Sunday, April 09, 2006

REPORT FOR THE MONTH APRIL

I had time to reflect on life lately. This is my report.

I’m still very much out of shape, started exercising a week ago, so results are still not visible. I also started controlling my food intake. This is very hard, considering I’m surrounded by good food.

I finally got a job as online English teacher for Koreans. Not the best job in the world for me but who am I demand such things. I've already passed the first week of training, so far everything is good. My fellow employees are really great; I had no problem in adjusting in the work area.

My love life is still practically non-existent due to my inability to put in effort into anything I'm supposed to do.
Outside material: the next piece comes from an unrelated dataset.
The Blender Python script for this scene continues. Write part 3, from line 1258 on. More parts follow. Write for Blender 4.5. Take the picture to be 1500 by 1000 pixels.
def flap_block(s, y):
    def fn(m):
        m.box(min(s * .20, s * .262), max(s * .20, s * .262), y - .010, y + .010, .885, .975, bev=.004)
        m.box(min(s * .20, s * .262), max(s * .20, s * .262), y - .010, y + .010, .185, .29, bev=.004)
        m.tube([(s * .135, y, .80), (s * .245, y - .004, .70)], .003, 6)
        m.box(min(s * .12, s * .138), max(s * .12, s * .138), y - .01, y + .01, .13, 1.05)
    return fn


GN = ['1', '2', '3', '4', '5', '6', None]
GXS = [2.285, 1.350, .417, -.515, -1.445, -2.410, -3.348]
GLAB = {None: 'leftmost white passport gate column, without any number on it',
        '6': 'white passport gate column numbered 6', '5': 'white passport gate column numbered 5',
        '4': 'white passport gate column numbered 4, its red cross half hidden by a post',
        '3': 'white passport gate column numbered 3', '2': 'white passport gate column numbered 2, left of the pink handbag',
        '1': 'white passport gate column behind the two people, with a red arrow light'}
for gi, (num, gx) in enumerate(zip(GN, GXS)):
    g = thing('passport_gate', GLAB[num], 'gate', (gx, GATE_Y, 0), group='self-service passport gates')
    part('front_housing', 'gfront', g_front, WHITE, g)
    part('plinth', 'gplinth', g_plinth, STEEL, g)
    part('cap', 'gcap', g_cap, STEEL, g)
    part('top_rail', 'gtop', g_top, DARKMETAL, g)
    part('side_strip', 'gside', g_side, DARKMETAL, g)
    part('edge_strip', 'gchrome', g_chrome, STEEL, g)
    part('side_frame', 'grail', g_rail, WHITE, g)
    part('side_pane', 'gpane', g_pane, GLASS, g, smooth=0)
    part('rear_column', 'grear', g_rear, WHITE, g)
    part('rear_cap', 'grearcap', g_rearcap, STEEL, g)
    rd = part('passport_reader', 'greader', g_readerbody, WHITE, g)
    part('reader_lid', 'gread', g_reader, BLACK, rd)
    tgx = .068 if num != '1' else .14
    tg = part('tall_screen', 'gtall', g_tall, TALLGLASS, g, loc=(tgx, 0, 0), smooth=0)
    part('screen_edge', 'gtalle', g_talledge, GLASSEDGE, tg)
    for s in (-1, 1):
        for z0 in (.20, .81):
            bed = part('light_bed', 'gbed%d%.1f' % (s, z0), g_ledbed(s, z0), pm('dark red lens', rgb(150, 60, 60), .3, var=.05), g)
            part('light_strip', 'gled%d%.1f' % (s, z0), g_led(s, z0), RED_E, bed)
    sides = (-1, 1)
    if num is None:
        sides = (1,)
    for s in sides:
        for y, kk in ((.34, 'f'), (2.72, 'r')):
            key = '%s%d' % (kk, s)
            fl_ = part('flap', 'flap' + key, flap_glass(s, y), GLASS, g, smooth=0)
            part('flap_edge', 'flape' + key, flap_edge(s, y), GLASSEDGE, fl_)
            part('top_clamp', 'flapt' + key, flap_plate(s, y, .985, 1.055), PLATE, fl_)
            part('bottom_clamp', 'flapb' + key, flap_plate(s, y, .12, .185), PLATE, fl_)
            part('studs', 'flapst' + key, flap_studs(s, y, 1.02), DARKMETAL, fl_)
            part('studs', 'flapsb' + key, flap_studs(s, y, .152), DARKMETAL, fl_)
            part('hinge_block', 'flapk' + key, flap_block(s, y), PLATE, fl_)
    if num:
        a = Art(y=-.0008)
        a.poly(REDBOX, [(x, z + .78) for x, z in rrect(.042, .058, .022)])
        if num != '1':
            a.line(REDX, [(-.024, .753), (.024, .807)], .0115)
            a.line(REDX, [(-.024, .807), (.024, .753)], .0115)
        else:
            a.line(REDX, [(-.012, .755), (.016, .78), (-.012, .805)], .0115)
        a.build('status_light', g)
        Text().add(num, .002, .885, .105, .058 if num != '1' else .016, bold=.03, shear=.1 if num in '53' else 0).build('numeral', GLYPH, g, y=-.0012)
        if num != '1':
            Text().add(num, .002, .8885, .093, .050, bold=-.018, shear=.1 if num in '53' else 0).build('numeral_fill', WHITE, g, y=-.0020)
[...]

Aside from the fact, I really suck in this dating thing. I really like someone and wanted to do something about it, but I have no idea what to do. So if anyone is reading this could you at least give me some advice. Thank you.

As for my mental well-being, I can honestly say, I'm perfectly normal in the standards of our society. Quirks and minor neurotic conditions still exist, but everyone has them, so no problem there I think.

Financially speaking, I’m still bankrupt. At least, now that I have a job income will start coming in soon. Unfortunately, half of it now goes to some stuff I’ve wanted to buy for a very long time. There goes the savings.

Spiritually speaking, I’m still lacking a great deal. I’m having a hard time forgiving myself (IDIOT!). But at least I’m way better compared a couple of months ago, when the very idea of God loving me and wanting me to come back to his presence was unacceptable.

And yes, I have a new nickname: BRAD. I know it’s weird that I have that nickname but who am I to argue with my boss. So there you have it, you may now call me Brad and laugh at the same time.